* TASK BRIEF:
Everything in the data should be repeated exactly, save for the images.

* INFORMATION SHOWN:
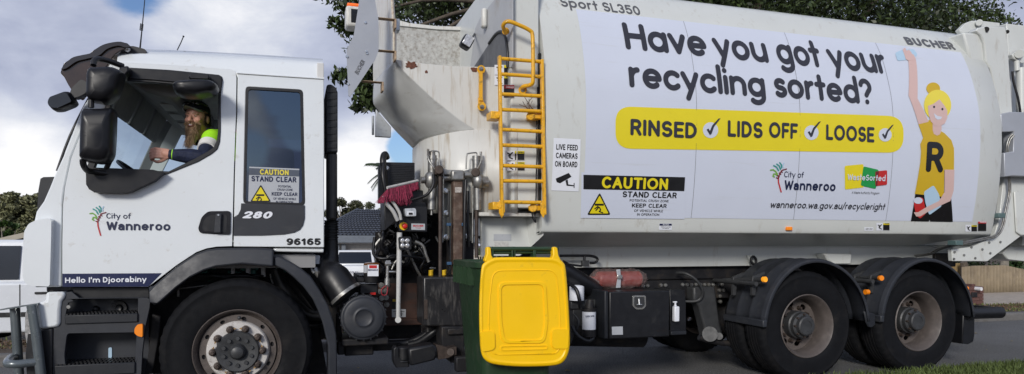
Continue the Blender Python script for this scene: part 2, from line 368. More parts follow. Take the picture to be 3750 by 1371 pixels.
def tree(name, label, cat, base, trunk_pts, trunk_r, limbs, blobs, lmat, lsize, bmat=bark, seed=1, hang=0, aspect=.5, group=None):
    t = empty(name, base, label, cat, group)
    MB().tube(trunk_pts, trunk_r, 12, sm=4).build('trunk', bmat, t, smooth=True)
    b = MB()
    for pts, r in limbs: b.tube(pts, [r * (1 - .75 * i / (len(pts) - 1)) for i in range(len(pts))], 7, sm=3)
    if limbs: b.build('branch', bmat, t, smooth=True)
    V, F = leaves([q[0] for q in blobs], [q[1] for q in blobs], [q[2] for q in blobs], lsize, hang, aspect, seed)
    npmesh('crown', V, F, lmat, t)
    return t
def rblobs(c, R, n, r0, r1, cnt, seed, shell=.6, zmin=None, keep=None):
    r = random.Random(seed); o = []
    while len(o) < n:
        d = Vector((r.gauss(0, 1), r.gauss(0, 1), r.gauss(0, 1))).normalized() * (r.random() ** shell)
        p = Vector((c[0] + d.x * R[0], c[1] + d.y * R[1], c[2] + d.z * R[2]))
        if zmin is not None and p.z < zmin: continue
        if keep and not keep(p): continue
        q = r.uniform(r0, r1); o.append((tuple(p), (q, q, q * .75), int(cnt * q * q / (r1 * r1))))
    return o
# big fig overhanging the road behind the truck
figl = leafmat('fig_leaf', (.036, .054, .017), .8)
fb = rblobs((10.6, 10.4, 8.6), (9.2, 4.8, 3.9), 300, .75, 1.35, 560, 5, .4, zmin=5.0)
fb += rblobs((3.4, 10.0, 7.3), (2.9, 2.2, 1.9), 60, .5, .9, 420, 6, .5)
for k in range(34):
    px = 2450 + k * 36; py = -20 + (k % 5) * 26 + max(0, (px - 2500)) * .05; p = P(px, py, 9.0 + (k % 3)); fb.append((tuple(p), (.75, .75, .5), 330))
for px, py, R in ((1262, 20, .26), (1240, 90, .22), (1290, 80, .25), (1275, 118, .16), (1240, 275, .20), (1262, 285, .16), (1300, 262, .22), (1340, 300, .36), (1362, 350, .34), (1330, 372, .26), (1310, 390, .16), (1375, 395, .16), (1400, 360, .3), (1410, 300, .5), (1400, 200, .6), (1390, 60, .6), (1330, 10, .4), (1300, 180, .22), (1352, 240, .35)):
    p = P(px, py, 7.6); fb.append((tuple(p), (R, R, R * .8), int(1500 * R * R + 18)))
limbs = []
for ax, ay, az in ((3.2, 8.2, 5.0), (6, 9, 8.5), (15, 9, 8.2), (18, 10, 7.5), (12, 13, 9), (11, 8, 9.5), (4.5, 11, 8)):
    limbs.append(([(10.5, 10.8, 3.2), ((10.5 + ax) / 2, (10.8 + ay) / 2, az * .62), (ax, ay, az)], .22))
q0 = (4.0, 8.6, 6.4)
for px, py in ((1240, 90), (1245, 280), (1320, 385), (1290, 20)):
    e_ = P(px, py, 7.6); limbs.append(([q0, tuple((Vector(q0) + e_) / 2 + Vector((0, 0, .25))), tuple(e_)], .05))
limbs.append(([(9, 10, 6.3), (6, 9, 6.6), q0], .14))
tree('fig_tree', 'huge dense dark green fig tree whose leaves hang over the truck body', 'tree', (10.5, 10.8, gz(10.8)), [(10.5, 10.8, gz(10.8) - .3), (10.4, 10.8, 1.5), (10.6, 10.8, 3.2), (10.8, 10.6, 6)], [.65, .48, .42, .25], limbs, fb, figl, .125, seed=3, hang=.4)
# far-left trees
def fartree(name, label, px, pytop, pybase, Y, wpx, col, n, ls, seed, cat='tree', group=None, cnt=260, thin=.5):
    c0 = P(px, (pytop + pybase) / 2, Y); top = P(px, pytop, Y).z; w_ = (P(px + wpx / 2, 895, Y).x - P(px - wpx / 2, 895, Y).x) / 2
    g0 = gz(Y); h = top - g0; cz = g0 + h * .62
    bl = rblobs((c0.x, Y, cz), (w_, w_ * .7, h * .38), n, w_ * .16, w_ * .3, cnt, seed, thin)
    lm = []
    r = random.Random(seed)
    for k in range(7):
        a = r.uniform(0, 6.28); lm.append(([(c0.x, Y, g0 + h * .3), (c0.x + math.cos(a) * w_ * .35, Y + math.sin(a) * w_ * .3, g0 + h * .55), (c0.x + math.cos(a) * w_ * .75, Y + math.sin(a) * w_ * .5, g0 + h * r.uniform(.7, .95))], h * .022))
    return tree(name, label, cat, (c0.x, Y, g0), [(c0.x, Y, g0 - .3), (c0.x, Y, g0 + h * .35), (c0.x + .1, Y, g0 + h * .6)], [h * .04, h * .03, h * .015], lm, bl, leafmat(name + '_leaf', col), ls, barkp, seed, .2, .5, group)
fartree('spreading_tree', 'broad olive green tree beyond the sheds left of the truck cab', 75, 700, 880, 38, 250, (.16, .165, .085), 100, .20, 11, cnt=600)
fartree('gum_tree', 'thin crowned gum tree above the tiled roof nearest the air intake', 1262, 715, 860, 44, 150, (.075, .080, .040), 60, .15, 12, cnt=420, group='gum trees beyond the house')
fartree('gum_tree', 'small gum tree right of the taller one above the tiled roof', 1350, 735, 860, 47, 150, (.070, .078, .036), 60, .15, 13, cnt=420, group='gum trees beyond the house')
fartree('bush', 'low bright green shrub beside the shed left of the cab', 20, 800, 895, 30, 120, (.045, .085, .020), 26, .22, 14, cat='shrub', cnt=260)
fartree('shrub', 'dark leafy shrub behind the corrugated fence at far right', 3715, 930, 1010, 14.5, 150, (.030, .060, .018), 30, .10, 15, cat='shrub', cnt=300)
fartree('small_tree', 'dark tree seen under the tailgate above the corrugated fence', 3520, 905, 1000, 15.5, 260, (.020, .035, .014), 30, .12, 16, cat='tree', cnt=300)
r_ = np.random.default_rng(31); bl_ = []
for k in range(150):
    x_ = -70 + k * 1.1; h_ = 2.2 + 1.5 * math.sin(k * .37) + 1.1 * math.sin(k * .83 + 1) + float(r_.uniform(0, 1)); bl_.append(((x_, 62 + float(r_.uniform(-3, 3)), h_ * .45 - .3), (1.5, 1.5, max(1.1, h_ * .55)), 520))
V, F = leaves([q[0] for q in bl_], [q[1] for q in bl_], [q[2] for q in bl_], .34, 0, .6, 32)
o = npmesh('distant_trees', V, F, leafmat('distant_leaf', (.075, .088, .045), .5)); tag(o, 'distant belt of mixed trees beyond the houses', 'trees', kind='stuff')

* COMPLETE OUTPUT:
Continue the Blender Python script for this scene: part 2, from line 368. More parts follow. Take the picture to be 3750 by 1371 pixels.
def tree(name, label, cat, base, trunk_pts, trunk_r, limbs, blobs, lmat, lsize, bmat=bark, seed=1, hang=0, aspect=.5, group=None):
    t = empty(name, base, label, cat, group)
    MB().tube(trunk_pts, trunk_r, 12, sm=4).build('trunk', bmat, t, smooth=True)
    b = MB()
    for pts, r in limbs: b.tube(pts, [r * (1 - .75 * i / (len(pts) - 1)) for i in range(len(pts))], 7, sm=3)
    if limbs: b.build('branch', bmat, t, smooth=True)
    V, F = leaves([q[0] for q in blobs], [q[1] for q in blobs], [q[2] for q in blobs], lsize, hang, aspect, seed)
    npmesh('crown', V, F, lmat, t)
    return t
def rblobs(c, R, n, r0, r1, cnt, seed, shell=.6, zmin=None, keep=None):
    r = random.Random(seed); o = []
    while len(o) < n:
        d = Vector((r.gauss(0, 1), r.gauss(0, 1), r.gauss(0, 1))).normalized() * (r.random() ** shell)
        p = Vector((c[0] + d.x * R[0], c[1] + d.y * R[1], c[2] + d.z * R[2]))
        if zmin is not None and p.z < zmin: continue
        if keep and not keep(p): continue
        q = r.uniform(r0, r1); o.append((tuple(p), (q, q, q * .75), int(cnt * q * q / (r1 * r1))))
    return o
# big fig overhanging the road behind the truck
figl = leafmat('fig_leaf', (.036, .054, .017), .8)
fb = rblobs((10.6, 10.4, 8.6), (9.2, 4.8, 3.9), 300, .75, 1.35, 560, 5, .4, zmin=5.0)
fb += rblobs((3.4, 10.0, 7.3), (2.9, 2.2, 1.9), 60, .5, .9, 420, 6, .5)
for k in range(34):
    px = 2450 + k * 36; py = -20 + (k % 5) * 26 + max(0, (px - 2500)) * .05; p = P(px, py, 9.0 + (k % 3)); fb.append((tuple(p), (.75, .75, .5), 330))
for px, py, R in ((1262, 20, .26), (1240, 90, .22), (1290, 80, .25), (1275, 118, .16), (1240, 275, .20), (1262, 285, .16), (1300, 262, .22), (1340, 300, .36), (1362, 350, .34), (1330, 372, .26), (1310, 390, .16), (1375, 395, .16), (1400, 360, .3), (1410, 300, .5), (1400, 200, .6), (1390, 60, .6), (1330, 10, .4), (1300, 180, .22), (1352, 240, .35)):
    p = P(px, py, 7.6); fb.append((tuple(p), (R, R, R * .8), int(1500 * R * R + 18)))
limbs = []
for ax, ay, az in ((3.2, 8.2, 5.0), (6, 9, 8.5), (15, 9, 8.2), (18, 10, 7.5), (12, 13, 9), (11, 8, 9.5), (4.5, 11, 8)):
    limbs.append(([(10.5, 10.8, 3.2), ((10.5 + ax) / 2, (10.8 + ay) / 2, az * .62), (ax, ay, az)], .22))
q0 = (4.0, 8.6, 6.4)
for px, py in ((1240, 90), (1245, 280), (1320, 385), (1290, 20)):
    e_ = P(px, py, 7.6); limbs.append(([q0, tuple((Vector(q0) + e_) / 2 + Vector((0, 0, .25))), tuple(e_)], .05))
limbs.append(([(9, 10, 6.3), (6, 9, 6.6), q0], .14))
tree('fig_tree', 'huge dense dark green fig tree whose leaves hang over the truck body', 'tree', (10.5, 10.8, gz(10.8)), [(10.5, 10.8, gz(10.8) - .3), (10.4, 10.8, 1.5), (10.6, 10.8, 3.2), (10.8, 10.6, 6)], [.65, .48, .42, .25], limbs, fb, figl, .125, seed=3, hang=.4)
# far-left trees
def fartree(name, label, px, pytop, pybase, Y, wpx, col, n, ls, seed, cat='tree', group=None, cnt=260, thin=.5):
    c0 = P(px, (pytop + pybase) / 2, Y); top = P(px, pytop, Y).z; w_ = (P(px + wpx / 2, 895, Y).x - P(px - wpx / 2, 895, Y).x) / 2
    g0 = gz(Y); h = top - g0; cz = g0 + h * .62
    bl = rblobs((c0.x, Y, cz), (w_, w_ * .7, h * .38), n, w_ * .16, w_ * .3, cnt, seed, thin)
    lm = []
    r = random.Random(seed)
    for k in range(7):
        a = r.uniform(0, 6.28); lm.append(([(c0.x, Y, g0 + h * .3), (c0.x + math.cos(a) * w_ * .35, Y + math.sin(a) * w_ * .3, g0 + h * .55), (c0.x + math.cos(a) * w_ * .75, Y + math.sin(a) * w_ * .5, g0 + h * r.uniform(.7, .95))], h * .022))
    return tree(name, label, cat, (c0.x, Y, g0), [(c0.x, Y, g0 - .3), (c0.x, Y, g0 + h * .35), (c0.x + .1, Y, g0 + h * .6)], [h * .04, h * .03, h * .015], lm, bl, leafmat(name + '_leaf', col), ls, barkp, seed, .2, .5, group)
fartree('spreading_tree', 'broad olive green tree beyond the sheds left of the truck cab', 75, 700, 880, 38, 250, (.16, .165, .085), 100, .20, 11, cnt=600)
fartree('gum_tree', 'thin crowned gum tree above the tiled roof nearest the air intake', 1262, 715, 860, 44, 150, (.075, .080, .040), 60, .15, 12, cnt=420, group='gum trees beyond the house')
fartree('gum_tree', 'small gum tree right of the taller one above the tiled roof', 1350, 735, 860, 47, 150, (.070, .078, .036), 60, .15, 13, cnt=420, group='gum trees beyond the house')
fartree('bush', 'low bright green shrub beside the shed left of the cab', 20, 800, 895, 30, 120, (.045, .085, .020), 26, .22, 14, cat='shrub', cnt=260)
fartree('shrub', 'dark leafy shrub behind the corrugated fence at far right', 3715, 930, 1010, 14.5, 150, (.030, .060, .018), 30, .10, 15, cat='shrub', cnt=300)
fartree('small_tree', 'dark tree seen under the tailgate above the corrugated fence', 3520, 905, 1000, 15.5, 260, (.020, .035, .014), 30, .12, 16, cat='tree', cnt=300)
r_ = np.random.default_rng(31); bl_ = []
for k in range(150):
    x_ = -70 + k * 1.1; h_ = 2.2 + 1.5 * math.sin(k * .37) + 1.1 * math.sin(k * .83 + 1) + float(r_.uniform(0, 1)); bl_.append(((x_, 62 + float(r_.uniform(-3, 3)), h_ * .45 - .3), (1.5, 1.5, max(1.1, h_ * .55)), 520))
V, F = leaves([q[0] for q in bl_], [q[1] for q in bl_], [q[2] for q in bl_], .34, 0, .6, 32)
o = npmesh('distant_trees', V, F, leafmat('distant_leaf', (.075, .088, .045), .5)); tag(o, 'distant belt of mixed trees beyond the houses', 'trees', kind='stuff')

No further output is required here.